12 July—Indians came again today and ventured down to Tupia's tent, where they were so well pleased with their reception that three stayed while the fourth went with the canoe to fetch two new ones; they introduced their strangers (which they always made a point of doing) by name and had some fish given them. They received it with indifference, signed to our people to cook it for them, which was done, and they eat part and gave the rest to my bitch. They stayed the most part of the morning but never ventured to go above twenty yards from their canoe. The ribbands, by which we had tied medals round their necks the first day we saw them, were covered with smoke; I suppose they lay much in the smoke to keep off the mosquitoes.
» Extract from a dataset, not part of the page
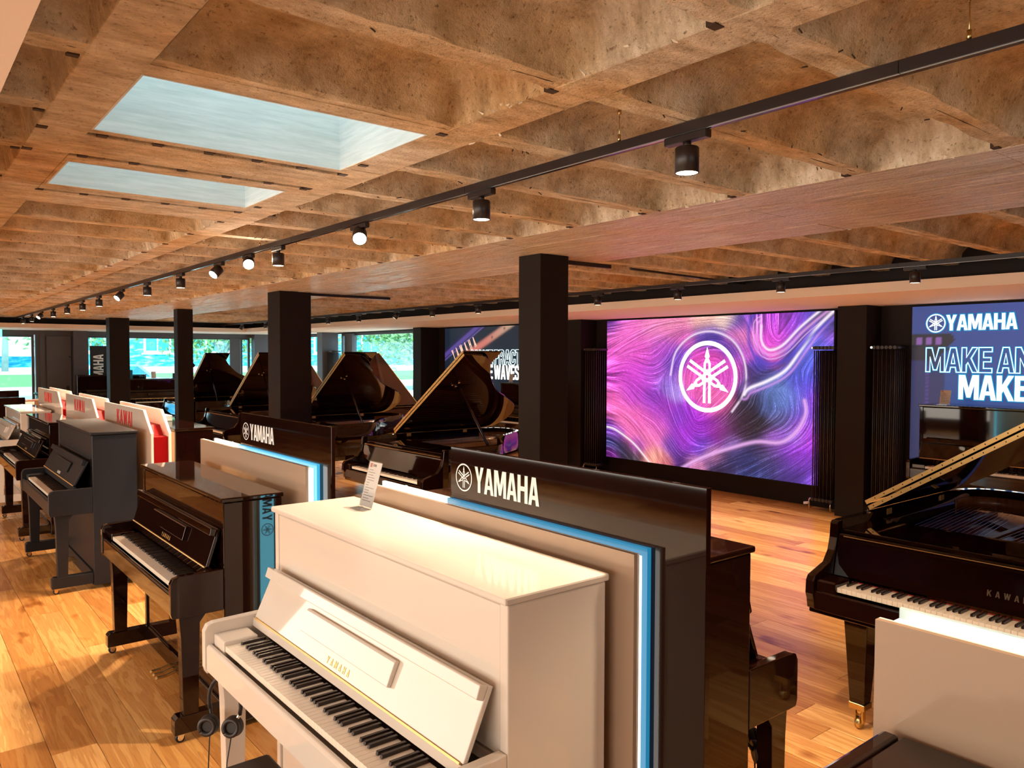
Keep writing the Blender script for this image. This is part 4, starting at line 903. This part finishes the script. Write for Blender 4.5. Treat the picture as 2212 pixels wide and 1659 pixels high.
# ---------------------------------------------------------------- track lighting
def track(X, y0, y1, z, label, seg=2.0):
    t = empty('lighting_track', (X, y0, z)); tag(t, label, 'lighting track')
    m = MB(); y = y0
    while y < y1: m.box((-.018, y-y0, -.034), (.018, min(y+seg, y1)-y0-.002, 0)); y += seg
    m.obj('rail', 'track', t)
    m = MB().box((-.006, 0, -.0352), (.006, y1-y0, -.0342)); m.obj('conductor_slot', 'chrome', t)
    return t
t1 = track(2.14, -3, 20.9, ZC-.001, 'long black ceiling track running over the upright pianos')
for y in (.832, 2.031, 5.6): MB().cyl((0, y+3, .0), (0, y+3, .12), .0016, n=6).cyl((0, y+3, .004), (0, y+3, .03), .006, n=8).cyl((0, y+3, .105), (0, y+3, .12), .007, n=8).obj('suspension_wire', 'brass', t1)
t2 = track(6.45, -1, 20.9, ZC-.03, 'black ceiling track running along the light box wall')
def lamp_proto():
    t = empty('spotlight'); tag(t, '', 'spotlight')
    box('track_adapter', (-.016, -.09, -.064), (.016, .09, -.036), 'track', t, .003, 1)
    MB().cyl((0, 0, -.082), (0, 0, -.062), .014).obj('swivel', 'track', t)
    m = MB(); n = 28
    prof = [(.030, -.080), (.037, -.081), (.0405, -.085), (.0405, -.168), (.037, -.168), (.037, -.160)]
    rings = [[m.bm.verts.new((r*math.cos(2*math.pi*i/n), r*math.sin(2*math.pi*i/n), z)) for i in range(n)] for r, z in prof]
    for a, b in zip(rings, rings[1:]):
        for i in range(n): m.bm.faces.new((a[i], a[(i+1) % n], b[(i+1) % n], b[i])).smooth = True
    m.bm.faces.new(rings[0][::-1]); h = m.obj('lamp_housing', 'track', t)
    MB().cyl((0, 0, -.1665), (0, 0, -.160), .0365, n=24).obj('lens', 'lens', h)
    return t
lp = lamp_proto()
def tilt(lo, ax, az):
    """swing the housing about the swivel"""
    h = [c for c in lo.children if c.name.startswith('lamp_housing')][0]
    piv = Vector((0, 0, -.082)); rot = Matrix.Rotation(R(az), 4, 'Z') @ Matrix.Rotation(R(ax), 4, 'X')
    h.matrix_local = Matrix.Translation(piv) @ rot @ Matrix.Translation(-piv); return h
def put_lamp(first, X, y, z, label, ax=0, az=0, lens=None, E=26, cone=95, group=None):
    o = lp if first else copy_tree(lp); o.location = (X, y, z); o['label'] = label
    if group: o['group'] = group
    h = tilt(o, ax, az)
    if lens:
        for ch in h.children: ch.data = ch.data.copy(); ch.data.materials[0] = MT[lens]
    if E:
        rot = Matrix.Rotation(R(az), 4, 'Z') @ Matrix.Rotation(R(ax), 4, 'X')
        l = light('bulb', 'SPOT', (0, 0, 0), E, WARM, parent=o, spot_size=R(cone), spot_blend=.45, shadow_soft_size=.035)
        l.matrix_local = Matrix.Translation(Vector((0, 0, -.082))) @ rot @ Matrix.Translation((0, 0, -.10))
    return o
ys1 = [.54, 1.716, 2.891, 4.067, 5.262, 5.83, 6.49, 7.565, 8.744, 9.87, 11.1, 12.18, 13.35, 14.6, 15.8, 17.0, 18.2, 19.4]
dirs = {3: (56, 152, 'lensglare'), 5: (66, 160, 'lensglare'), 6: (48, 112, None), 9: (48, 112, None), 14: (48, 112, None)}
names = {1: 'spotlight nearest the camera on the long track', 2: 'second spotlight on the long track from the camera', 3: 'glaring spotlight hanging third on the long track', 4: 'dark spotlight just right of the brightest glare', 5: 'brightest spotlight, aimed straight at the camera', 6: 'tilted spotlight just left of the brightest glare'}
ORD = ['first', 'second', 'third', 'fourth', 'fifth', 'sixth', 'seventh', 'eighth', 'ninth', 'tenth', 'eleventh', 'twelfth', 'thirteenth', 'fourteenth', 'fifteenth', 'sixteenth', 'seventeenth', 'eighteenth']
for i, y in enumerate(ys1):
    ax, az, ln = dirs.get(i, (0, 0, None))
    put_lamp(i == 0, 2.14, y, ZC-.001, names.get(i, 'small black spotlight, %s from the camera on the long track' % ORD[i-1] if i > 6 else 'spotlight above the corner piano'), ax, az, ln, E=30 if i in (3, 5) else 72 if i < 3 else 125 if i < 8 else 95, group='spotlights on the long track')
wl = {0: 'spotlight above the grand piano at the right edge', 1: 'small spotlight above the dark blue light box', 2: 'small spotlight just right of the pillar beside the purple light box', 3: 'small spotlight above the right half of the purple light box', 4: 'small spotlight above the left end of the purple light box', 5: 'small spotlight just left of the thick front column'}
for i, y in enumerate([1.7, 2.87, 4.073, 5.274, 6.447, 8.786, 9.955, 10.995, 12.307, 13.513, 15.0, 16.584, 18.0, 19.26]):
    put_lamp(False, 6.45, y, ZC-.03, wl.get(i, 'small spotlight on the wall track, %s to the left of the thick front column' % ORD[i-5]), 30 if i in (7, 12) else 0, 60 if i in (7, 12) else 0, 'lensoff', E=60, group='spotlights on the wall track')
def rod(name, a, b, r, m, lab, cat): o = MB().cyl(a, b, r, n=8).obj(name, m); tag(o, lab, cat); return o
tr3 = box('lighting_track', (4.25, 4.735, ZC-.034), (4.90, 4.77, ZC-.002), 'track'); tag(tr3, 'short black track stub beside the thick front column', 'lighting track')
tr4 = box('lighting_track', (4.18, 9.30, ZC-.034), (5.35, 9.335, ZC-.002), 'track'); tag(tr4, 'short black track stub beside the second column', 'lighting track')
rod('conduit', (5.2, 4.79, ZC-.01), (7.19, 4.98, ZC-.01), .011, 'track', 'thin black conduit across the ribs above the purple light box', 'conduit')

# ---------------------------------------------------------------- small things
def price_card(x, y, z, rz, hgt_, wd, label, lean=20, heading='DEMO'):
    t = empty('price_card', (x, y, z), rz); tag(t, label, 'price card'); a = R(lean)
    up = Vector((0, math.sin(a), math.cos(a)))
    def q(nm, w0, w1, h0, h1, o, m, th=.0015, par=t):
        n = Vector((0, -math.cos(a), math.sin(a))); mb = MB()
        vs = [Vector((wx, 0, 0))+up*hh+n*oo for oo in (o, o+th) for wx, hh in ((w0, h0), (w1, h0), (w1, h1), (w0, h1))]
        v = [mb.bm.verts.new(p) for p in vs]
        for f in ((0,3,2,1),(4,5,6,7),(0,1,5,4),(1,2,6,5),(2,3,7,6),(3,0,4,7)): mb.bm.faces.new([v[i] for i in f])
        return mb.obj(nm, m, par)
    q('acrylic_front', -wd/2, wd/2, 0, hgt_, .0035, 'acrylic'); s = q('printed_sheet', -wd/2+.002, wd/2-.002, .004, hgt_-.004, .001, 'paper')
    box('acrylic_foot', (-wd/2, -.075, .0005), (wd/2, .0, .003), 'acrylic', t)
    mb = MB(); n = Vector((0, -math.cos(a), math.sin(a))); rr = random.Random(3)
    for i in range(13):
        hh = hgt_*(.80-.055*i); w1 = wd*rr.uniform(.2, .75)
        mb.poly([Vector((-wd*.38, 0, 0))+up*hh+n*.0028, Vector((-wd*.38+w1, 0, 0))+up*hh+n*.0028, Vector((-wd*.38+w1, 0, 0))+up*(hh+.0022)+n*.0028, Vector((-wd*.38, 0, 0))+up*(hh+.0022)+n*.0028])
    mb.obj('text_lines', 'ink', s)
    q('red_mark', -wd*.38, -wd*.22, hgt_*.86, hgt_*.95, .0027, 'inkred', .0003, s)
    if heading: text('heading', heading, hgt_*.055, 'ink', tuple(Vector((-wd*.16, 0, 0))+up*hgt_*.88+n*.003), (1, 0, 0), tuple(up), s, 1, .1, depth=.0001)
    return t
price_card(1.50, 2.81, 1.2105, -90, .19, .105, 'acrylic price card leaning on the white piano lid', -24+40)
price_card(8.45, 3.44, 1.341, -90, .15, .105, 'white price card standing on the piano under the blue light box', 12, None)
price_card(8.42, 10.52, 1.371, -90, .15, .105, 'white price card on the piano under the guitar light box', 12, None)
price_card(5.0, 19.95, 1.271, 0, .17, .11, 'price card on the wide far piano between the columns', 12, None)
# headphones
def headphones(x, y, z, rz, label, drop=.30):
    t = empty('headphones', (x, y, z), rz); tag(t, label, 'headphones')
    m = MB(); m.tube([(.075*math.sin(a_), .02, -.085+.095*math.cos(a_)) for a_ in [R(k) for k in range(-112, 113, 16)]], .0075, 8); m.obj('headband', 'rubber', t)
    for s in (-1, 1):
        c0 = Vector((s*.046, -.005+.012*s, -.165)); d = Vector((-s*.35, -1, .10)).normalized() if s < 0 else Vector((.25, -1, .15)).normalized()
        cup = MB().cyl(c0-d*.016, c0+d*.012, .040, .034, 24).obj('ear_cup', 'rubber', t, .004, 2)
        a2 = d.orthogonal().normalized(); b2 = d.cross(a2)
        MB().tube([c0+d*.014+(a2*math.cos(k*math.pi/12)+b2*math.sin(k*math.pi/12))*.028 for k in range(25)], .009, 8).obj('ear_pad', 'leather', cup)
        MB().tube([(s*.072, .02, -.11), (s*.062, .016, -.135), tuple(c0-d*.01)], .006, 6).obj('yoke', 'chrome' if s > 0 else 'rubber', t)
    MB().tube([(-.046, -.01, -.20), (-.05, -.012, -.28), (-.062, -.01, -.20-drop)], .0022, 6).tube([(.046, .0, -.20), (.03, -.006, -.30), (.022, -.01, -.20-drop)], .0022, 6).obj('cable', 'rubber', t)
    return t
headphones(.955, 2.93, .598, -60, 'black headphones hanging under the left end of the white keyboard')
headphones(2.40, 1.60, .598, 30, 'black headphones hanging under the black piano behind the header board')
# benches
def bench(name, x, y, rz, w, d, h, label):
    t = empty(name, (x, y, 0), rz); tag(t, label, 'bench')
    box('seat', (-w/2, -d/2, h-.075), (w/2, d/2, h), 'leather', t, .012, 3); box('apron', (-w/2+.02, -d/2+.02, h-.14), (w/2-.02, d/2-.02, h-.076), 'black', t, .003, 1)
    for sx in (-1, 1):
        for sy in (-1, 1): MB().box((sx*(w/2-.05)-.022, sy*(d/2-.05)-.022, 0), (sx*(w/2-.05)+.022, sy*(d/2-.05)+.022, h-.141)).obj('leg', 'black', t, .003, 1)
    MB().cyl((-w/2+.019, 0, h-.108), (-w/2-.02, 0, h-.108), .012).cyl((-w/2-.02, 0, h-.108), (-w/2-.055, 0, h-.108), .034, .028, 20).obj('height_knob', 'knob', t)
    return t
bench('piano_bench', .80, 2.13, -90, .74, .34, .50, 'black piano bench in front of the white piano')
# white box, reflections and far clutter
wb_ = box('carton', (-.09, -.12, 0), (.09, .12, .055), 'foam', None, .004, 1); wb_.location = (2.02, 7.90, 1.2005); tag(wb_, 'flat white carton lying on the wooden-backed black piano', 'box')
# speaker monitors, rack and stand near the glass door
def vert_banner():
    t = empty('window_banner', (3.86, 20.95, 0)); tag(t, 'vertical black banner with white lettering in the far window', 'banner')
    box('banner_sheet', (-.02, .0, 1.05), (.34, .012, 2.05), 'bannerk', t); box('white_margin', (.342, .0, 1.05), (.46, .012, 2.05), 'bannerw', t)
    text('lettering', 'YAMAHA', .22, 'bannerw', (.27, -.003, 1.02), (0, 0, 1), (-1, 0, 0), t, .92, .05); MB().cyl((.16, .02, 0), (.16, .02, 2.1), .01).obj('banner_pole', 'chrome', t)
    return t
vb = vert_banner(); vb.location.x = 3.84
ms = empty('digital_console', (1.72, 16.2, 0), 20); tag(ms, 'dark console piano with a chrome fitting at the left edge', 'digital piano')
box('cabinet', (-.45, -.2, .0), (.12, .25, 1.08), 'black', ms, .01, 1); box('key_shelf', (-.45, -.45, .62), (.12, -.201, .74), 'black', ms, .006, 1); MB().cyl((.05, -.21, .95), (.05, -.26, .95), .025).obj('fitting', 'chrome', ms); box('music_rest', (-.4, -.03, 1.081), (.1, .0, 1.20), 'black', ms, .003, 1)
cb = empty('side_cabinet', (2.30, 18.2, 0)); tag(cb, 'small brown and cream cabinet beside the glass door', 'cabinet')
box('carcass', (-.22, -.2, 0), (.25, .2, .93), 'brownbox', cb, .004, 1)
for x in (-.19, .05): box('cream_door', (x, -.215, .05), (x+.17, -.201, .90), 'kwhite', cb, .002, 1)
st = empty('folding_stand', (2.58, 19.2, 0)); tag(st, 'blue lit folding stand in front of the glass door', 'stand')
MB().cyl((-.2, 0, 0), (.12, 0, 1.0), .014).cyl((.2, 0, 0), (-.12, 0, 1.0), .014).obj('crossed_legs', 'tealplastic', st); box('top_bar', (-.15, -.03, 1.0), (.2, .03, 1.03), 'tealplastic', st)
mr = empty('mirror_post', (2.46, 20.2, 0)); tag(mr, 'blue grey post at the edge of the glass door', 'post'); box('post_body', (.26, 0, 0), (.33, .08, 1.1), 'tealplastic', mr)
ex = box('exit_sign', (1.55, 20.7, 2.22), (2.03, 20.75, 2.39), 'exit'); tag(ex, 'glowing green blue emergency sign above the glass door', 'sign')
# monitors on the far sill and screens beside the fourth column
for (x, y, z0, z1, w, lab) in ((4.35, 20.35, 1.271, 1.47, .55, 'dark flat monitor on the wide far piano'), (5.55, 20.0, 1.271, 1.39, .2, 'small black box with a round emblem on the wide far piano')):
    mo = empty('desk_monitor' if w > .3 else 'small_box', (x, y, z0)); tag(mo, lab, 'monitor' if w > .3 else 'box'); box('housing', (-w/2, 0, .0), (w/2, .05, z1-z0), 'tealplastic' if w > .3 else 'bannerk', mo, .004, 1)
    if w < .3: emblem('emblem', .045, 'silver', (0, -.002, .055), (1, 0, 0), (0, 0, 1), mo, .12)
# tilted desk lamp heads / second grand's music desk by the third column
dl = empty('folded_desk', (4.95, 17.2, 0)); tag(dl, 'pale tilted panels standing behind the farthest open grand piano', 'stand')
MB().box((-.02, -.02, 0), (.02, .02, 1.5)).obj('post', 'rubber', dl)
for (z, a_) in ((1.72, 35), (1.50, -42)):
    m = MB(); m.box((-.22, -.02, -.03), (.22, .02, .03), Matrix.Translation((0, 0, z)) @ Matrix.Rotation(R(a_), 4, 'Y')); m.obj('tilted_panel', 'greyframe', dl, .004, 1)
They are a very small people or at least this tribe consisted of very small people, in general about five feet six in height and very slender; one we measured five feet two and another five feet nine, but he was far taller than any of his fellows. I do not know by what deception we were to a man of opinion, when we saw them run on the sand about a quarter of a mile from us, that they were taller and larger than we were. Their colour was nearest to that of chocolate, not that their skins were so dark but the smoke and dirt with which they were cased over, which I suppose served them instead of clothes, made them of that colour.

Their hair was straight in some and curled in others; they always wore it cropped close round their heads; it was of the same consistence with our hair, by no means woolly or curled like that of Negroes. Their eyes were in many lively and their teeth even and good; of them they had complete sets, by no means wanting two of their foreteeth as Dampier's New Hollanders did.